お瀧の堰

神奈川県綾瀬市


お瀧の堰には下に江の島の岩屋に続く洞窟があり、大蛇が住んでいた。目久尻川が整理される前は大木がかぶさって昼でも気持ちの悪いところだった。

千手観音の清水寺にあった松に龍が登って明かりをつけ龍頭の松といったが、龍とはその大蛇であったという。相模湾の漁師は、夜目標を失うと、その明りを目当てに帰ったそうな。(大正四年生 男)

『小園の民俗』(綾瀬市)より要約

追記

お瀧の堰(瀧ノ堰)があったのは望地(もうち)という土地で、そこはもう海老名市になるのだが、大蛇の伝説は綾瀬市小園のほうで語られる。清水寺(せいすいじ)も海老名の弥生神社のあたりで、今は龍峰寺が移ってきてその地となっている(松はもうない)。
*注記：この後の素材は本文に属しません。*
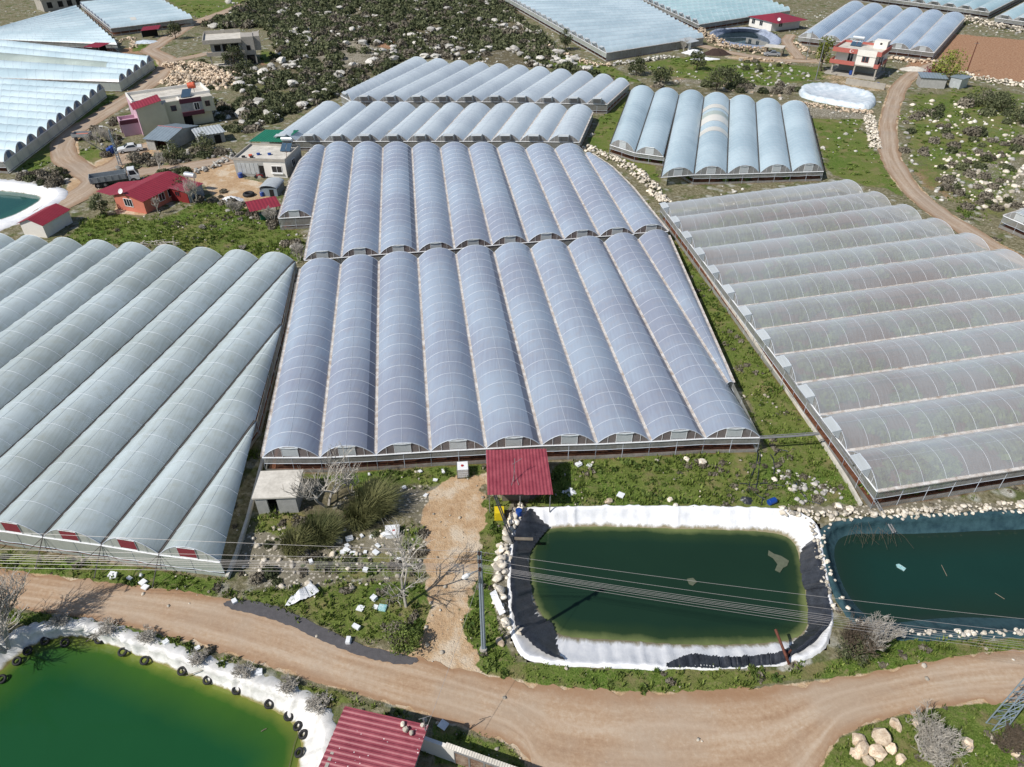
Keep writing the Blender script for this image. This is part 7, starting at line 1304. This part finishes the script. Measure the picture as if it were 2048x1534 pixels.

ちょうどこの西で相模川に流入する西相模側中津川のほうにも、江の島の弁天が上って行ったという話があるが(「塩川滝の由来」)、似たような話がこちら側にもあったものかもしれない。

なお、こういった龍燈の松、海上からの指標となった竜蛇の松の話には、実際松に藁蛇など巻きつけたりなどした可能性がある(「ワラの大蛇」など)。近古にはすでに海が遠くなっていた海老名だが、一応気にしてはおきたい。